Reading a first novel after reading those polished, longer pieces was delightful; I saw later characters germinating, saw the beginnings of Mr. Chabon’s wit and breadth of view. It wasn’t jarring (the way that reading The Comedy of Errors after reading King Lear is almost terrifying), but rather gave me a chance to appreciate the author’s mature prose in light of his youthful exuberance, without denigrating either.

A few other stray thoughts: I’m a sucker for kind but clear-eyed descriptions of north-easternly cities that aren’t New York (hailing as I do from Cleveland by way of Buffalo), and Mr. Chabon’s Pittsburgh is a character in this novel. The first-person narration works, and the slight departure from it in the penultimate chapter made me sit up and take notice of what was happening, without fanfare or fireworks.

It’s a fine bildungsroman with charm and verve, and it comes highly recommended.

By the way, I hear there’s a film version, and that you shouldn’t see it.

Recommended Reading: Tell the Wolves I’m Home, by Carol Rifka Brunt

One of the things everyone tells you in high school that you completely forget until it’s ten years later: read now, because you’ll never have this much time again.

While I’d love to read a book a day, like writer Jeff Ryan over at Slate, it’s just not going to happen with an active toddler, especially since, unlike Mr. Ryan, I loathe books on tape. The voices are never quite right, the spoken word is painfully slow, and it’s terribly difficult to, say, speed-read through the first sixty-odd, interminably green pages of Fellowship of the Ring.

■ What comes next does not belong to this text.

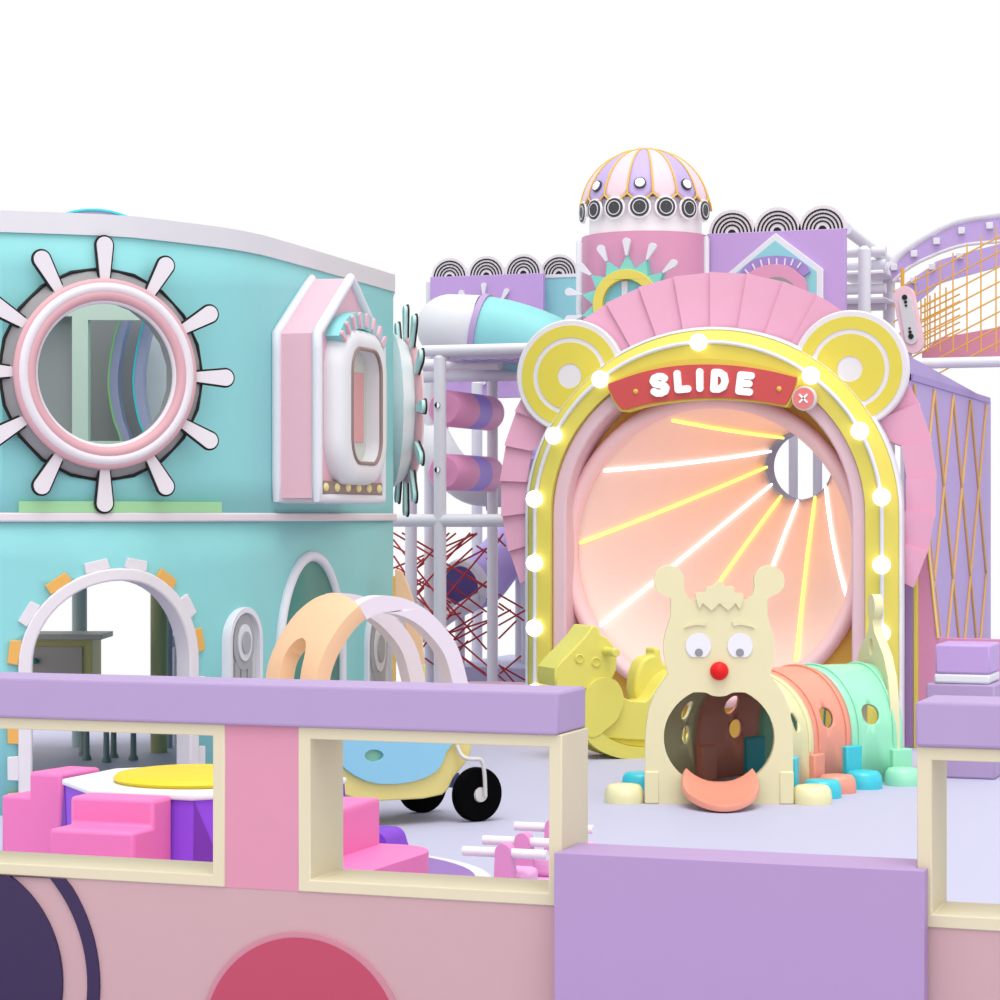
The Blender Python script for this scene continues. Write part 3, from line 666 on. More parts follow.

So I’m hoping to get thirty books under my belt this year, and I started with Carol Rifka Brunt’s Tell the Wolves I’m Home. I know, I know: I should read one of the hundred-plus books on my shelves that I haven’t read yet, but when I read the description of this debut novel, I just couldn’t resist. Plus I needed to get to twenty-five bucks on my Amazon order to get free shipping.

It was worth it. Lovely writing, an engaging and memorable narrator, and a real sense of time and place. Highly recommended.